Digitability to help students with cognitive disabilities at 18 Philly schools

The program, in partnership with the Pennsylvania Department of Labor and Industry, will reach some 2,000 students.

Digitability's launch event, at Hill Freedman World Academy.

(Photo via @Digitability on Twitter)

Correction: The program will serve nearly 2,000 students, not 1,000, as was originally reported. (1/5/18, 9:48 a.m.)

Preparing kids with cognitive disabilities for an increasingly tech-driven reality is the aim of Digitability, the startup formerly known as Autism Expressed, creators of a workplace-readiness training program.

A new partnership with Pennsylvania Department of Labor and Industry’s Office of Vocational Rehabilitation (OVR) will let the company deploy its system at 18 Philly schools, reaching close to 2,000 students aged 14–21 across the Philadelphia School District. The deal also opens up the door for Digitability to reach 67 counties across the commonwealth.

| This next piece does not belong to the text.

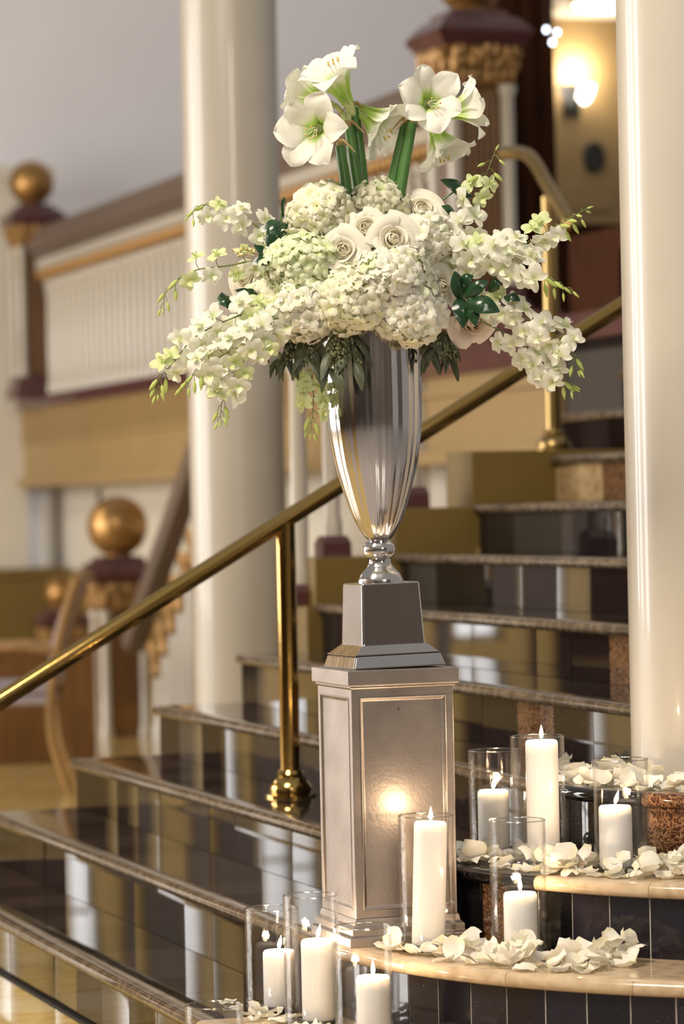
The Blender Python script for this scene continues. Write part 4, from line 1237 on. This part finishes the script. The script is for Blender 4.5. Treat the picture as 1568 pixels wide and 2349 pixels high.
# ---- dark leaves
def leaf_mesh(pts, w, nrm, fold=.25):
    """leaf along a curve with half width w, folded a little along its midrib"""
    n = len(pts) - 1
    vs, fs = [], []
    for i, p in enumerate(pts):
        t = (pts[min(i + 1, n)] - pts[max(i - 1, 0)]).normalized()
        sd = t.cross(nrm).normalized(); nn = sd.cross(t)
        u = i / n
        ww = w * max(.02, math.sin(PI * min(1, .04 + .94 * u ** .85)) ** .9)
        for j in range(-2, 3):
            v = j / 2
            vs.append(tuple(p + sd * v * ww + nn * (-fold * abs(v) * ww + .12 * ww * math.sin(5 * u + 3 * v))))
    for i in range(n):
        for j in range(4):
            a = i * 5 + j
            fs.append((a, a + 1, a + 6, a + 5))
    me = bpy.data.meshes.new('leaf'); me.from_pydata(vs, [], fs); me.shade_smooth()
    return me
def sprig(label, stem, leaves, mat='leaf'):
    base = PF(*stem[0])
    t = thing('leaf_sprig', label, 'foliage', base, 'dark green leaf sprigs in the arrangement')
    MB().tube(spline([PF(*p) - base for p in stem], 10), .0022, 6).build('stem', M['stem'], t)
    for (x0, y0, x1, y1, w, dz, tilt) in leaves:
        a, b = PF(x0, y0, dz) - base, PF(x1, y1, dz - .02) - base
        mid = (a + b) / 2 + TOW * .012 + UPV * .006
        nrm = (TOW + RGT * tilt + UPV * .5).normalized()
        me = leaf_mesh(spline([a, mid, b], 10), w / 989.0, nrm); me.materials.append(M[mat])
        obj('leaf', me, t)
    return t
sprig('sprig of broad glossy leaves at the upper left', [(665, 560, -.02), (645, 520, -.06), (648, 470, -.06)], [(660, 515, 598, 530, 22, -.10, -.2), (655, 520, 612, 565, 24, -.11, .4), (650, 500, 652, 452, 8, -.08, .9)])
sprig('two pointed leaves on the left beside the rose', [(670, 590, -.04), (630, 590, -.08), (590, 570, -.08)], [(625, 600, 582, 562, 13, -.10, .5), (640, 590, 578, 605, 20, -.11, -.3)])
sprig('dark leaves peeping out at the lower left', [(640, 690, -.02), (570, 680, -.06), (520, 690, -.06)], [(540, 690, 495, 692, 24, -.05, -.3), (590, 690, 540, 665, 14, -.09, .5), (600, 690, 560, 664, 10, -.08, .3)])
sprig('single dark leaf at the upper right', [(985, 480, 0), (1040, 440, 0)], [(1082, 452, 1010, 412, 18, 0, .2), (1050, 500, 1012, 472, 12, -.02, .4)])
sprig('cluster of broad glossy leaves at the right of the urn mouth', [(1000, 690, -.03), (1060, 680, -.08), (1110, 690, -.10)], [(1060, 690, 1042, 622, 20, -.13, .5), (1070, 690, 1145, 715, 24, -.16, -.2), (1065, 685, 1120, 645, 16, -.15, .4), (1055, 680, 1062, 752, 22, -.13, .1), (1075, 700, 1090, 748, 16, -.14, -.4), (1120, 670, 1150, 645, 14, -.10, .3), (1155, 680, 1192, 690, 14, -.10, 0), (1050, 660, 1085, 632, 14, -.12, .2), (1075, 690, 1068, 640, 14, -.11, .2)])

# ---- eucalyptus and seeded greenery hanging over the urn rim
def euca(label, px, nl, L=.075, w=9, seeds=10):
    base = PF(*px[0])
    t = thing('eucalyptus_strand', label, 'foliage', base, 'grey green eucalyptus strands hanging over the urn rim')
    cur = spline([PF(*p) - base for p in px], 20)
    MB().tube(cur, .0014, 6).build('stem', M['stem_thin'], t)
    for i in range(nl):
        f = (i + .7) / nl; k = min(int(f * 20), 19); p = cur[k]
        sd = RGT * (1 if i % 2 else -1) * rf.uniform(.2, .75)
        d = (sd + Vector((0, 0, -1)) + TOW * rf.uniform(-.2, .45)).normalized()
        l_ = L * rf.uniform(.7, 1.2)
        e = p + d * l_
        mid = (p + e) / 2 + TOW * .008 + sd * .010
        me = leaf_mesh(spline([p, mid, e], 8), w / 989 * rf.uniform(.7, 1.2), (TOW + RGT * rf.uniform(-.8, .8)).normalized(), .15)
        me.materials.append(M['euca']); obj('leaf', me, t)
    if seeds:
        q = MB(); qs = MB()
        for i in range(seeds):
            f = rf.uniform(.25, 1); p = cur[min(int(f * 20), 20)]
            for j in range(4):
                c = p + Vector((rf.uniform(-1, 1), rf.uniform(-1, 1), rf.uniform(-1, .6))) * .016
                q.sphere(c, .0032, 6, 4, 1.3); qs.tube([p, c], .0005, 4)
        o = q.build('seed_cluster', M['seed'], t)
        qs.build('seed_stalks', M['seed'], o)
    return t
euca('eucalyptus strand at the left end of the urn rim', [(690, 740, -.03), (675, 780, -.06), (660, 830, -.07)], 8, .07, 8, 12)
euca('eucalyptus strand spreading left under the orchids', [(700, 750, -.04), (665, 800, -.07), (620, 835, -.08)], 8, .06, 7, 8)
euca('eucalyptus strand left of the urn over the white column', [(725, 745, -.06), (710, 790, -.10), (700, 830, -.11)], 9, .075, 10, 12)
euca('long eucalyptus strand hanging over the left urn wall', [(760, 740, -.10), (762, 790, -.14), (750, 850, -.14)], 8, .075, 12, 10)
euca('eucalyptus strand pointing down the middle of the urn', [(800, 740, -.10), (806, 780, -.14), (812, 830, -.14)], 6, .085, 10, 4)
euca('thin eucalyptus strand with seeds before the urn', [(780, 745, -.11), (778, 790, -.15), (768, 850, -.15)], 4, .06, 6, 14)
euca('eucalyptus strand hanging right of the urn', [(985, 740, -.03), (990, 780, -.05), (985, 815, -.05)], 9, .065, 8, 10)
euca('feathery eucalyptus strand furthest right below the blush rose', [(1010, 740, -.01), (1025, 790, -.03), (1032, 830, -.03)], 10, .06, 6, 22)
euca('eucalyptus strand tucked under the right hydrangea', [(960, 740, -.06), (985, 770, -.09), (1000, 800, -.09)], 7, .05, 8, 6)
tw_ = thing('dry_twig', 'small brown budded twig on the left above the long orchid tip', 'twig', PF(640, 590, -.05))
q = MB(); b0 = PF(640, 590, -.05)
for (x, y) in ((535, 578), (545, 588), (560, 572), (575, 580)):
    q.tube(spline([Vector((0, 0, 0)), PF(590, 582, -.08) - b0, PF(x, y, -.09) - b0], 6), .0009, 5)
    for k in range(5):
        c = PF(x + k * 7 + rf.uniform(-4, 4), y + rf.uniform(-5, 5), -.09) - b0
        q.sphere(c, .0028, 6, 4)
q.build('twig', M['husk'], tw_)

# ---- loose rose petals on the steps
def loose_fn(k):
    r_ = random.Random(50 + k)
    c1, c2, tw = r_.uniform(.15, .45), r_.uniform(-.25, .25), r_.uniform(-.3, .3)
    def fn(u, v):
        w = .020 * math.sin(PI * min(1, .10 + .78 * u ** .8)) ** .7
        return (-.021 + .042 * u, v * w, .020 * (c1 * v * v + c2 * u * v + c1 * (u - .5) ** 2 * 2) + .002 * math.sin(7 * u + 4 * v + k) + tw * .02 * (u - .5) * v)
    return fn
LPM = [grid_mesh('rose_petal', M['loose'], 5, 5, loose_fn(k), lambda u, v: max(0, .7 - u * 1.7)) for k in range(6)]
CANDLES = [(o.location.x, o.location.y, o.location.z) for o in bpy.data.objects if o.name.startswith('glass_cylinder') and o.parent is None]
def scatter(n, z, xs, yc, spread, pile, label, group):
    cnt = 0; tries = 0; placed = []
    while cnt < n and tries < n * 30:
        tries += 1
        x = rf.uniform(xs[0], xs[-1])
        y = interp(xs, yc, x) + rf.gauss(0, spread)
        p = G(x, y, z)
        if any(abs(c[2] - z) < .05 and math.hypot(p.x - c[0], p.y - c[1]) < GLR + .016 for c in CANDLES): continue
        if abs(z - zk(2)) < .01 and abs(p.x - PX) < .17 and abs(p.y - PY) < .17: continue
        k_ = round(z / RISE)
        if 1 <= k_ <= 4:
            rad = math.hypot(p.x - ACX, p.y - ACY) if p.y < ACY else ACX - p.x
            if rad > Rk(k_) - .012: continue
            if k_ < 4 and rad < Rk(k_ + 1) + .028: continue
        if k_ == 4 and math.hypot(p.x - RC.x, p.y - RC.y) < RR + .02: continue
        near = sum(1 for a in placed if (a - p).length < .035)
        if near > 5: continue
        placed.append(p.copy())
        o = obj('rose_petal', rf.choice(LPM))
        tag(o, label, 'petal', group)
        tilt = rf.uniform(0, .35) if near < 1 else rf.uniform(.1, .9)
        ax = Vector((rf.gauss(0, 1) * tilt, rf.gauss(0, 1) * tilt, 1 if rf.random() < .8 else -1)).normalized()
        place(o, p, ax, rf.uniform(0, 6.28), rf.uniform(1.0, 1.35))
        mw = o.rotation_quaternion.to_matrix() @ Matrix.Diagonal(o.scale)
        lo_ = min((mw @ v.co).z for v in o.data.vertices)
        o.location.z = z - lo_ + .0006 + min(near, 5) * pile
        cnt += 1
scatter(95, zk(2), [850, 930, 1040, 1130, 1240, 1330, 1400, 1455], [2170, 2185, 2188, 2205, 2222, 2212, 2204, 2200], 13, .006, 'white rose petal strewn on the lowest marble step', 'rose petals on the lowest marble step')
scatter(108, zk(3), [1050, 1100, 1200, 1300, 1400, 1500, 1600], [1965, 1975, 2000, 2000, 2004, 2000, 1998], 13, .006, 'white rose petal strewn on the middle marble step', 'rose petals on the middle marble step')
scatter(75, zk(4), [1285, 1350, 1450, 1540, 1640], [1780, 1782, 1795, 1800, 1806], 14, .007, 'white rose petal strewn round the right column', 'rose petals round the right column')
scatter(22, zk(1), [505, 560, 640, 720, 800, 900, 960], [2305, 2318, 2345, 2365, 2385, 2395, 2400], 12, .005, 'white rose petal strewn among the front candles', 'rose petals among the front candles')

“This partnership is a game changer for the city of Philadelphia,” said founder and CEO Michele McKeone. “We’re bringing together educators, city officials and employers to solve a real city problem for people who are traditionally pigeonholed into being unemployed and underemployed.”

The OVR partnership, launched Tuesday at Hill Freedman School World Academy with some 130 teachers, is funding the program for students throughout the course of the school year. The startup had already piloted an early version of its program in the Philly school district, where McKeone formerly worked as a consultant and facilitator of an autistic-support classroom.


“The way we’re different than other programs,” McKeone told, “is that we prepare them for a tech-driven and highly social workplace. It’s designed to make sure that students can generalize, that is, apply their skills in a variety of experiences and settings.”

The program does that through workplace simulations, where students work together to transform the classroom into an office setting and take on projects from beginning to end.

“Every student has a role to play,” McKeone said. “Everybody applies for a job. We provide a wide range of tools so that this can be done with a wide range of cognitive profiles.”

The company has five employees and a few part-timers and contractors working out of Northern Liberties.